Other Considerations

To further enhance the process, the decision maker should be familiar with some basic software engineering concepts. For example, suppose a group inaccurately argues that they want to use C++ instead of Ada because they do not think information hiding is a good idea. Information hiding is not an Ada concept, but a software engineering concept that is also used by C++ in the form of file scope and class scope. The concept is associated with Ada because this language has constructs (packages) that make implementing it easier. A small pamphlet explaining this and other software-engineering concepts would be useful for managers to dispel misconceptions.

Unfortunately, software engineering is not an exact science, but a field full of opinions, contradictions, and poorly defined words and concepts. For example, the concept of object oriented has changed over the years. A software-engineering handbook would help to standardize some of the concepts, even if the definitions are just accepted in your organization. It would have to be a handbook and not an encyclopedia, or busy program managers will never read it.

Another problem in language consideration is knowing them all well enough to make decisions. It is difficult to judge if a language will meet your requirements without knowing it. Yet no one has time to learn the syntactic structure of all of the available languages. For example, an excuse to use C on a project instead of Ada could be that "the array sizes had to be dynamically allocated, and Ada could not do that." Of course, Ada could do that, but the person did not know that. Thus the decision would be made on incomplete or inaccurate information.

As another example, consider that Java does not have pointers. However, someone who knew the language could build a linked list using the Vector class in java.util. Keep in mind that insertions and deletions are less efficient. Language summaries could be expanded and made part of the process documentation [4].

In the future, the line between operating system and language may get blurred. For example, Niklaus Wirth, the creator of Pascal, along with Jurg Gutknecht have created Oberon, which is an integrated software environment that can run on bare hardware or on top of a host operating system. Oberon is also the name of a programming language. It is the author's understanding that the operating system and the language were developed to operate closely together.

Language vs. Process

Some people feel that the process and tools are more important than the language. A common belief is that if the design is good, the language selection will not matter. This author believes that the process, tools, and design are dependent on the language. The language decision is a fundamental design decision that will affect production, testing, training, and maintenance, so the entire system life cycle should be considered.

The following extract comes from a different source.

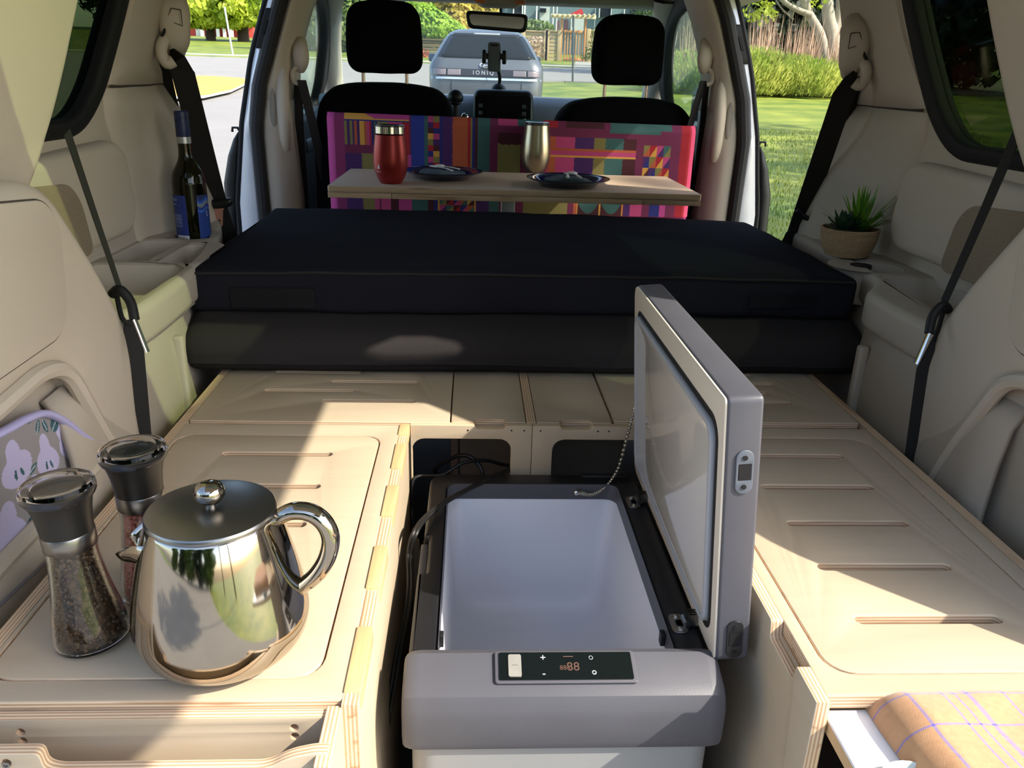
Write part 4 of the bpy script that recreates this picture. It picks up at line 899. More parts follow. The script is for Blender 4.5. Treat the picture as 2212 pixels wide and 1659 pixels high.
strap(1, 'thin black belt strap with a chrome tongue along the right rear trim', [Xp(2212, 255, .865), Xp(2120, 470, .83), Xp(2038, 655, .793)], Xp(2035, 662, .787), [Xp(2020, 725, .783), Xp(2003, 800, .783), Xp(1975, 1000, .784), (.784, 1.2, .50)])

# ------------------------------------------------------------------ table, cups and plates
TZ = .988
tb = thing('table', (.135, 2.68, .22), 'folding birch plywood dinette table in front of the bright patterned cushion', 'table')
top_o = [(-.424, 2.45), (.690, 2.45), (.688, 2.925), (-.422, 2.925)]
plate('table_top', fillet(top_o, .006, 3), [], .017, ply_dark, tb, .0012, lambda u, v, w: (u, v, TZ-.017+w))
for x0, x1, nm in ((-.424, -.238, 'folded_leaf'), (-.2365, .513, 'under_panel'), (.5145, .690, 'folded_leaf')):
    MB().rbox(x0, x1, 2.452, 2.92, TZ-.0345, TZ-.0185, .001, 1).build(nm, ply_dark, tb)
MB().rbox(.094, .138, 2.62, 2.665, .22, TZ-.034, .004).build('table_leg', mat('leg_alu', (178, 182, 182), .4, metal=.3), tb)
MB().rbox(.03, .20, 2.58, 2.72, TZ-.045, TZ-.034, .003).build('leg_bracket', steel_b, tb)
def tumbler(c, lab, m, ring, logo):
    t = thing('tumbler', c, lab, 'cup', None); c = Vector(c)
    pr = smooth([(.029, 0, 0), (.034, .003, 0), (.046, .028, 0), (.0515, .058, 0), (.0505, .095, 0), (.046, .135, 0), (.0438, .160, 0)], 5)
    pr = [(p.x, p.y) for p in pr]
    body = [q for q in pr if q[1] <= (.146 if ring else .161)]
    MB().lathe([(.002, .0)]+body+[(body[-1][0]-.003, body[-1][1])], c, 48, cap=False).build('body', m, t, 60)
    if ring: MB().lathe([(.0445, .146), (.0440, .165), (.0425, .166), (.041, .160)], c, 48, cap=False).build('rim_band', chrome, t)
    MB().lathe([(.0425, .160), (.0435, .164), (.0430, .169), (.040, .1705), (.030, .168), (.002, .167)], c, 40).build('lid', mat('smoky_lid_%d' % ring, (60, 62, 64), .15), t)
    if logo:
        dp2 = [(0, .009), (.0018, .005), (.0032, .0), (.003, -.0035), (0, -.0055), (-.003, -.0035), (-.0032, 0), (-.0018, .005)]
        wr = lambda u, v, w: c+Vector(((.0517+w)*cos(a_(232)+u/.05), (.0517+w)*sin(a_(232)+u/.05), .050+v))
        plate('drop_logo', [(p.x, p.y) for p in smooth([(a, b, 0) for a, b in dp2], 4, True)], [], .0004, TEXT_W, t, 0, wr)
        MB().tube([wr(-.007+.014*k/8, -.013, .0003) for k in range(9)], .0005, 4).build('logo_line', TEXT_W, t)
red_met = mat('red_enamel', (150, 44, 40), .33, metal=.45); champ = mat('champagne_steel', (176, 166, 142), .28, metal=1)
rp_ = Zp(852, 386, TZ); tumbler((rp_.x, 2.55, TZ), 'red insulated tumbler with a steel rim on the table', red_met, True, True)
tumbler(tuple(Zp(1156, 372, TZ)), 'brushed steel tumbler without a handle behind the nearer blue plate', champ, False, False)
blue_en = mat('navy_enamel', (10, 16, 62), .12, coat=.6); nap_m = mat('grey_napkin', (72, 86, 94), .9, bump=.4, bs=700, var=.2, vs=90); cut_m = mat('pale_bioplastic', (216, 212, 202), .45)
def plate_set(c, r_, lab, nlab, rot, seed):
    c = Vector(c); p = thing('dinner_plate', c, 'navy blue enamel plate '+lab, 'plate', None)
    k = r_/.12
    pr = [(.001, .002), (.075*k, .002), (.082*k, .004), (.092*k, .013), (.104*k, .018), (.1185*k, .023), (.120*k, .0255), (.118*k, .0255), (.103*k, .0205), (.091*k, .0155), (.081*k, .0065), (.074*k, .0045), (.001, .0045)]
    MB().lathe(pr, c, 64, cap=False).build('enamel', blue_en, p, 60)
    MB().lathe([(.1188*k, .0235), (.1205*k, .0248), (.1205*k, .0262), (.1188*k, .0268)], c, 64, cap=False).build('rim', mat('rim_steel_%d' % seed, (60, 66, 90), .15, metal=.8), p)
    R_ = Matrix.Rotation(rot, 3, 'Z'); rs = random.Random(seed)
    def nf(q):
        d = q-Vector((0, 0, 0)); z = d.z+.006*sin(d.x*38+seed)+.004*noise.noise(Vector((d.x*30, d.y*30, seed)))
        return c+R_ @ Vector((d.x, d.y, max(z, .001)+.0052))
    n_ = MB().rbox(-.072, .072, -.042, .042, .002, .020, .008, 3, (14, 8, 2), nf).build('napkin', nap_m); tag(n_, 'folded grey cloth napkin on the '+nlab, 'napkin')
    def cf(pts): return [c+R_ @ Vector(q) for q in pts]
    f_ = MB(); f_.tube(cf([(-.012, -.050, .030), (-.006, -.02, .034), (0, .01, .034)]), lambda t: .0058-.0026*t, 8, .4)
    f_.tube(cf([(0, .01, .034), (.002, .03, .034)]), lambda t: .0032+.006*t, 8, .3)
    for q in (-.0075, -.0025, .0025, .0075): f_.tube(cf([(.002+q, .03, .034), (.004+q, .055, .0355)]), .0014, 6)
    tag(f_.build('fork', cut_m), 'pale plastic fork on the napkin of the '+nlab, 'fork')
    s_ = MB(); s_.tube(cf([(.030, -.045, .031), (.024, -.015, .035), (.02, .008, .036)]), lambda t: .0058-.0026*t, 8, .4)
    s_.ball(cf([(.018, .028, .036)])[0], .019, 14, (.95, 1.1, .28))
    tag(s_.build('spoon', cut_m, None, 60), 'pale plastic spoon on the napkin of the '+nlab, 'spoon')
plate_set((.005-.10, 2.70, TZ), .130, 'on the far side of the table beside the red tumbler', 'farther blue plate', .9, 3)
plate_set((.300, 2.585, TZ), .130, 'nearest on the table, in front of the steel tumbler', 'nearer blue plate', .1, 8)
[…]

If the popular language today is not around during the maintenance phase of the system, life-cycle costs will greatly increase. Languages that are not standardized may be around, but they might be drastically different from the original, or even from another language going by the same name (as is the case with C++). Front-end costs to move to a different language would include training and purchasing tools. Back-end costs to maintain an obsolete system would be constant training and trying to purchase or maintain obsolete tools. Jovial programmers, for instance, are hard to find. COBOL is another example, as those who fought the Year 2000 battle found out.

Conclusion

Operating systems are complex programs. Compilers are complex programs. Choosing which combination of these complex programs best suits a need is not an easy process, and most often, this process is not documented. This article provides an idea for making and documenting the language decision process using a decision matrix. The table elements presented are not intended to be inclusive, or to even all be necessary. The idea is to use a decision process that is documented and able to be improved.